Next Play Mentality

Issue 11- The Most Underrated Advantage in Basketball

From Coach Jason

When you’re surrounded by teammates who want to see you win as much as they want to win themselves, the game changes.

We weren’t at some casual run.

This was a real tournament — teams from Houston, Louisiana, and all over — full of athletes who know how to play.

Our roster was mostly made up of Sebas’ friends — some I’ve trained before, some I haven’t. One practice. Playing up in a division. No deep playbook. No rehearsed sets.

But here’s what they had:

A natural pull toward each other — what psychologists call in‑group bias. They already liked being together. They wanted to see each other succeed. They weren’t afraid to celebrate each other’s plays, even if it meant less spotlight for themselves.

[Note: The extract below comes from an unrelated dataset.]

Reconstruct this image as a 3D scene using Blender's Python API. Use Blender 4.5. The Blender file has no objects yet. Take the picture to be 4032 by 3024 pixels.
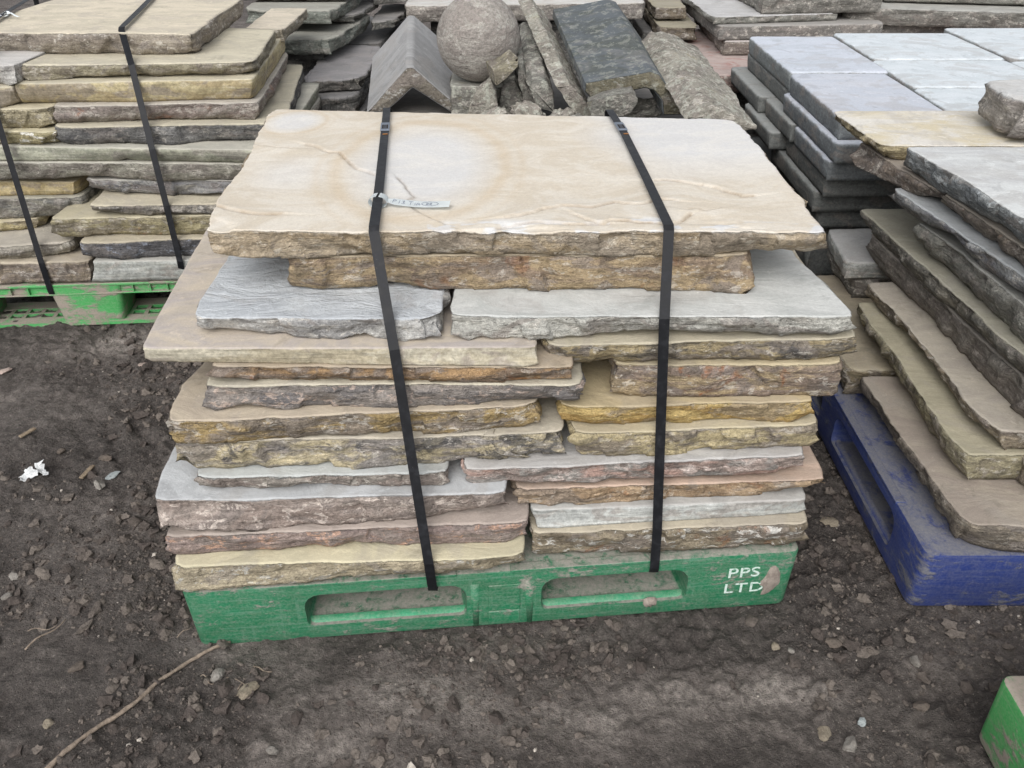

That connection showed up as prosocial behavior — moving the ball willingly, communicating without hesitation, covering for each other on defense. It wasn’t manufactured. It was real.

On the bench, I was fortunate to coach alongside a trusted friend who sees the game clearly and earns players’ respect. Like me, he studies the game constantly. That shared commitment gives players confidence that what they’re being asked to do will work. But even with that, it was the players’ buy‑in to each other that made us dangerous.

They carried that into the championship game. They went up by 10 against a more athletic team. We didn’t close it out — credit to them — but we left a mark. After the game, their coach told us how good we were, how much of a headache we caused, and how lucky he felt to sneak out with a win.

That wasn’t just talent. That was connection doing work that schemes alone can’t.

Here’s what they taught me this weekend:

1. Connection before chemistry.

Chemistry — the shared understanding of plays and schemes — takes time. Connection can happen almost instantly when players respect and enjoy each other. Psychologists call this interpersonal synchrony — when emotions and energy align, execution feels easier and faster.

2. Competence earns respect.

Players buy in when they believe in the voices leading them. And that belief grows when leaders have proven they study, prepare, and truly know the game.

3. Joy fuels effort.

When players genuinely enjoy the game and the people they’re with, their brains release dopamine — sharpening focus, boosting reaction time, and increasing persistence. You don’t have to beg for effort. They give it freely.

As coaches, we talk about teaching players — but sometimes, they teach us.

This group reminded me why I coach in the first place.

In Issue No. 11, the lesson is clear: when the people around you truly want each other to win, you’ve already built something special.